» **JOB**: Pick out the lines below that contain the string "from" and copy them all.

» **RECORDED INFORMATION**:
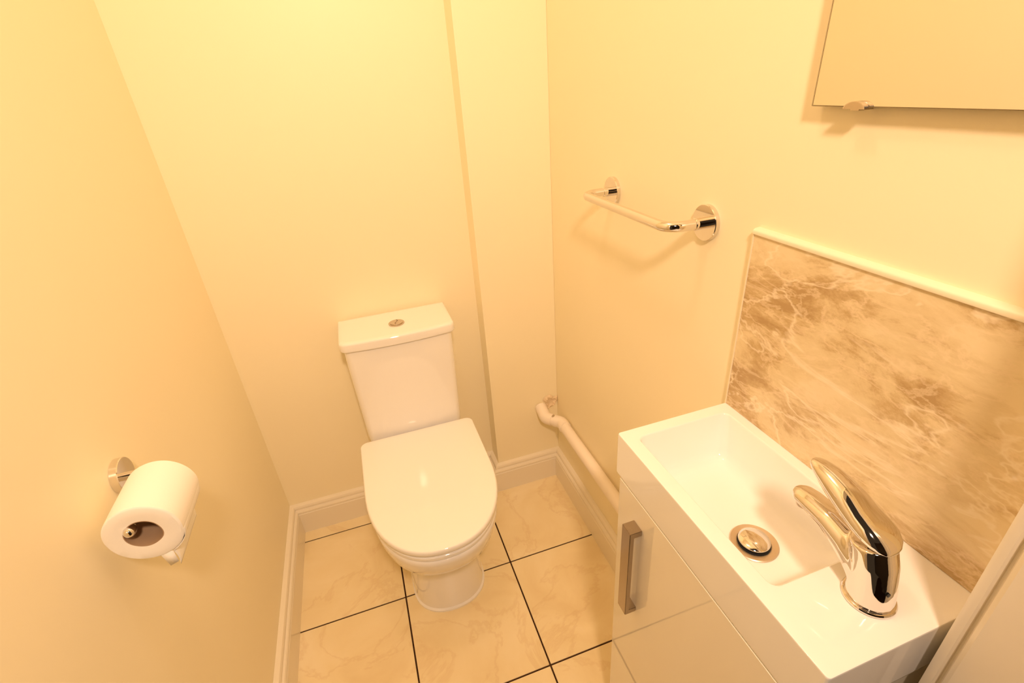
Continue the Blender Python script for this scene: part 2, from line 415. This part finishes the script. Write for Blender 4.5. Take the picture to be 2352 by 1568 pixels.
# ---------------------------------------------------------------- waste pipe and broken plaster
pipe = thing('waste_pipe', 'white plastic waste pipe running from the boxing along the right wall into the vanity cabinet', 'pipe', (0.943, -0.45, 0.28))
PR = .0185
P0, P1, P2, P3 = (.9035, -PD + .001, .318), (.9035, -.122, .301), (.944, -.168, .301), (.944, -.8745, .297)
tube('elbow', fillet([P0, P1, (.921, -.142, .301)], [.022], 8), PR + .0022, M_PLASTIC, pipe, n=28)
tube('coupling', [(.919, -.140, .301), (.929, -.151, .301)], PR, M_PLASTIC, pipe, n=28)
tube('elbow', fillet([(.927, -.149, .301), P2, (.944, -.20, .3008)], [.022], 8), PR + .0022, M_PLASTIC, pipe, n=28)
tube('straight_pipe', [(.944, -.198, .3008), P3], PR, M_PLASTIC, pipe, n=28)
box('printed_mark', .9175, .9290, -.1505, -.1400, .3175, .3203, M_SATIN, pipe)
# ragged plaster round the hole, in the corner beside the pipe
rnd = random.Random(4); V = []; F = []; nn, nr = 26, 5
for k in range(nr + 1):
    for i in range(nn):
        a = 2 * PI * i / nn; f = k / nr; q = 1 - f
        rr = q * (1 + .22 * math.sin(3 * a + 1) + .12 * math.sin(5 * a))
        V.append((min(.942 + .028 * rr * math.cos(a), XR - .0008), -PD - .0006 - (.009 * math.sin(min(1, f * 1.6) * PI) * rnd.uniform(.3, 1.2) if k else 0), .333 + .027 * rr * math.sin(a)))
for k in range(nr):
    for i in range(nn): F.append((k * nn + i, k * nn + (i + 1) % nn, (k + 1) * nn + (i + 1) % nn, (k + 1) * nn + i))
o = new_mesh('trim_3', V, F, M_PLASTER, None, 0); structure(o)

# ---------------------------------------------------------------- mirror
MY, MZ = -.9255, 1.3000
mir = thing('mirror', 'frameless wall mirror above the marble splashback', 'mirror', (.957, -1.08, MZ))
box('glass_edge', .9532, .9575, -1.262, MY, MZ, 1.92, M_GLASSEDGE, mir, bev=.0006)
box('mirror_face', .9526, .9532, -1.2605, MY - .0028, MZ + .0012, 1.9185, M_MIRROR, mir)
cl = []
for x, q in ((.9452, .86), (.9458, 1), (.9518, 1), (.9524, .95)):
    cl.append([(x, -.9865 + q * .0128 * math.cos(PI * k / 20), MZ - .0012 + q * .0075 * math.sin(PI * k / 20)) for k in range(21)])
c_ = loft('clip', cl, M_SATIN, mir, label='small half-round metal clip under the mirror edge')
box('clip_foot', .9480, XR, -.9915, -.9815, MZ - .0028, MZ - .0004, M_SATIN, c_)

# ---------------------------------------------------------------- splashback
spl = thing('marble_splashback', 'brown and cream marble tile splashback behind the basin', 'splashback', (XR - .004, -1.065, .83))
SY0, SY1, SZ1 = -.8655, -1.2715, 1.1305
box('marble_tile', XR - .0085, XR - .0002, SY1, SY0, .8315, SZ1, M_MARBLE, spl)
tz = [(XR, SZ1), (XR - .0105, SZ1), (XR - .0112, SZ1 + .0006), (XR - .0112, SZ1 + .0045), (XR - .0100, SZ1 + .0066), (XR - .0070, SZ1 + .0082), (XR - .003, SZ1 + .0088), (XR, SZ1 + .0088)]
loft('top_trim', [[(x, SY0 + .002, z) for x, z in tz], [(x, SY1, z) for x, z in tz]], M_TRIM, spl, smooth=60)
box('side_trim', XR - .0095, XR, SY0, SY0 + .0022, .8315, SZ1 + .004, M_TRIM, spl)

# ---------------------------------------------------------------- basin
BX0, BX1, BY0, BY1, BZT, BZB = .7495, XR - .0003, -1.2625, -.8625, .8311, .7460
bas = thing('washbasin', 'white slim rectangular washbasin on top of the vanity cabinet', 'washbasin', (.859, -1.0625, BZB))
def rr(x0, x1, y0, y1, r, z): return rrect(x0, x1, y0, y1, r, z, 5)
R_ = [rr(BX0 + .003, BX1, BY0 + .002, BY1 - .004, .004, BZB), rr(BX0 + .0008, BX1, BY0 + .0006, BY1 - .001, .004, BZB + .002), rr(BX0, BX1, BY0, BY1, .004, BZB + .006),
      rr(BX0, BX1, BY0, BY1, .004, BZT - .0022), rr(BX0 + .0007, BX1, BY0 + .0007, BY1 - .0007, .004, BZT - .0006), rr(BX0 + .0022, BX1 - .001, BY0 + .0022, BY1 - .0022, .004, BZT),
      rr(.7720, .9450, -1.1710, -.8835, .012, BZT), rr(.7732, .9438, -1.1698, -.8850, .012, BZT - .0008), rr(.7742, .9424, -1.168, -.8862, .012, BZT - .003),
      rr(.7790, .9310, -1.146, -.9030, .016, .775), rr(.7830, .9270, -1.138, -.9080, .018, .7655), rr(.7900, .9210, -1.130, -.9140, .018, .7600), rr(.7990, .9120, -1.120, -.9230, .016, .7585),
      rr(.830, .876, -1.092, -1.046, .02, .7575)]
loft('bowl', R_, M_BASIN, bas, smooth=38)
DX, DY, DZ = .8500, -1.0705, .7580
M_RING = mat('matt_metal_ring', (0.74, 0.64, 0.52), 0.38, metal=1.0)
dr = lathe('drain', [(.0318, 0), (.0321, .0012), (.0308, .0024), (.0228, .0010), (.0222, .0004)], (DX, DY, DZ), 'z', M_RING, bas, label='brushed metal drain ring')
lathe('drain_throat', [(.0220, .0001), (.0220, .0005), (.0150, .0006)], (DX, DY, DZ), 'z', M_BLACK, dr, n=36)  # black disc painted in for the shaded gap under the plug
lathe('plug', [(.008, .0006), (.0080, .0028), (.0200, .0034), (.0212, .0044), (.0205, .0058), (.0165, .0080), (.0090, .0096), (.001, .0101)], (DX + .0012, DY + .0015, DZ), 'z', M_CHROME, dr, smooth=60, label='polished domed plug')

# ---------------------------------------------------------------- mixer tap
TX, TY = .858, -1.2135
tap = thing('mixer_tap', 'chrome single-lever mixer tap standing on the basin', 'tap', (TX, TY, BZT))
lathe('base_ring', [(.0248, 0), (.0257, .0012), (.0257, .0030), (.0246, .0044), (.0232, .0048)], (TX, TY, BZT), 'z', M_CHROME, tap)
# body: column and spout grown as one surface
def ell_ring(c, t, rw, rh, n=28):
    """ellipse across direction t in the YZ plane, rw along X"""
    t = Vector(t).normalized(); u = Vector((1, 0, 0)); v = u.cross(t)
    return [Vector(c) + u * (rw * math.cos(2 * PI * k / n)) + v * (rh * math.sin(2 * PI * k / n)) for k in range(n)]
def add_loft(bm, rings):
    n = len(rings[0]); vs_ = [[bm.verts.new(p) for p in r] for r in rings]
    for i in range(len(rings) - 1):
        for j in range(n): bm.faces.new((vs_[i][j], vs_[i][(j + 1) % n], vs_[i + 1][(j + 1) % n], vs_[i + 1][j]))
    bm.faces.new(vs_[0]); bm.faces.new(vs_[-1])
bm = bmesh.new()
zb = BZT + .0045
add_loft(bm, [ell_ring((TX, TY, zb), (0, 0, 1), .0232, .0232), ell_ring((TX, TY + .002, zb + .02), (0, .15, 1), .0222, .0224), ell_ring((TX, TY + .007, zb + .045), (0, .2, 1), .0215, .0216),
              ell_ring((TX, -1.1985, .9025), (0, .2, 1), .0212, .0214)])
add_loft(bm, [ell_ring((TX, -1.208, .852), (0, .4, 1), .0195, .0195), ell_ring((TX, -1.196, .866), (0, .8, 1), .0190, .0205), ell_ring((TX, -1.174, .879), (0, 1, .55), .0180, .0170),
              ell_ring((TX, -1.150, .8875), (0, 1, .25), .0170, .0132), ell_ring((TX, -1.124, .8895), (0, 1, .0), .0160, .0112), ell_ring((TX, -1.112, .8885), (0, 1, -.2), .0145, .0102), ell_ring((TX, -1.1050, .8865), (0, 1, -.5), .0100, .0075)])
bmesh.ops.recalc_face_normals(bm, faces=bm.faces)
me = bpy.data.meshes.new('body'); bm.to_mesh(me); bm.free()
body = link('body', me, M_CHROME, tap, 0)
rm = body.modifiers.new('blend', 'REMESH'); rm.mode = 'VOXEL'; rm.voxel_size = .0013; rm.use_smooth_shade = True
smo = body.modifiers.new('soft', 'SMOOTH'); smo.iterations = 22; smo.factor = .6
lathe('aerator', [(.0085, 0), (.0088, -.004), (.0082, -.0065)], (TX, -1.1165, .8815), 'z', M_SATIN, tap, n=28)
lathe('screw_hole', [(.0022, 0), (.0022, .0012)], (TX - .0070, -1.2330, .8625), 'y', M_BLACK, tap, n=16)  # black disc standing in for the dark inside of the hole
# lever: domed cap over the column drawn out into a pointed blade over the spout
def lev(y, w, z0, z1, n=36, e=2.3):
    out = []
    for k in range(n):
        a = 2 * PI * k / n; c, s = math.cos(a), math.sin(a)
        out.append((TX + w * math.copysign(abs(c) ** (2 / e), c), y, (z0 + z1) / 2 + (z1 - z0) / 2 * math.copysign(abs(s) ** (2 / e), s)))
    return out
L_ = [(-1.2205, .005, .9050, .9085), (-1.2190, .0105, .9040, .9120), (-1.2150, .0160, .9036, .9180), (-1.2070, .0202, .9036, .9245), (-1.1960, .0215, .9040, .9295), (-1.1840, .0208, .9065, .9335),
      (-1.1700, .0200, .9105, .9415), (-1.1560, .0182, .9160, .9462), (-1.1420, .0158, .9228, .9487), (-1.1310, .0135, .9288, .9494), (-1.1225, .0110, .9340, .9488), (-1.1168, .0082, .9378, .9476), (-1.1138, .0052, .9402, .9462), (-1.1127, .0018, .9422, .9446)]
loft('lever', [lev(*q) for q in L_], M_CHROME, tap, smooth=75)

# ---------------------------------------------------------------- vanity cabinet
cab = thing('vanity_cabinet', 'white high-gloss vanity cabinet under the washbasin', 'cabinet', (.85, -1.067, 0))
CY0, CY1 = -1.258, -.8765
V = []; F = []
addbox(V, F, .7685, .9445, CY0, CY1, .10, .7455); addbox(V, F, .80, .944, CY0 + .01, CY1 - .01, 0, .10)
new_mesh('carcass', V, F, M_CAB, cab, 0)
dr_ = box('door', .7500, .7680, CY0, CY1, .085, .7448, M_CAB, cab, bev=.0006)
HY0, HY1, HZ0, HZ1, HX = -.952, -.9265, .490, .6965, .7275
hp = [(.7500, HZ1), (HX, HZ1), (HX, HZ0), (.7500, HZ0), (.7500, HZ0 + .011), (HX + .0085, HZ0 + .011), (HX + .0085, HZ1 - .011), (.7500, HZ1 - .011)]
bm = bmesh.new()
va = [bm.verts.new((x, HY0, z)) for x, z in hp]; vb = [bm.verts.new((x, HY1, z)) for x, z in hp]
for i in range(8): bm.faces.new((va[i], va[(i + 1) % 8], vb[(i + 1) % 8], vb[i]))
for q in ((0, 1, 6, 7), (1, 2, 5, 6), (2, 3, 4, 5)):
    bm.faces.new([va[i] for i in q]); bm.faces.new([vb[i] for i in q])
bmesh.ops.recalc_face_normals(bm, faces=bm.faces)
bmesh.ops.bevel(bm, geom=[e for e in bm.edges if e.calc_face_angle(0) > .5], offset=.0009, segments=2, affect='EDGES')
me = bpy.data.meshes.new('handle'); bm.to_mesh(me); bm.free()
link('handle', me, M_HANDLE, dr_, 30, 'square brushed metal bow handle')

» **ANSWER FOR THIS EXERCISE**:
Continue the Blender Python script for this scene: part 2, from line 415. This part finishes the script. Write for Blender 4.5. Take the picture to be 2352 by 1568 pixels.
pipe = thing('waste_pipe', 'white plastic waste pipe running from the boxing along the right wall into the vanity cabinet', 'pipe', (0.943, -0.45, 0.28))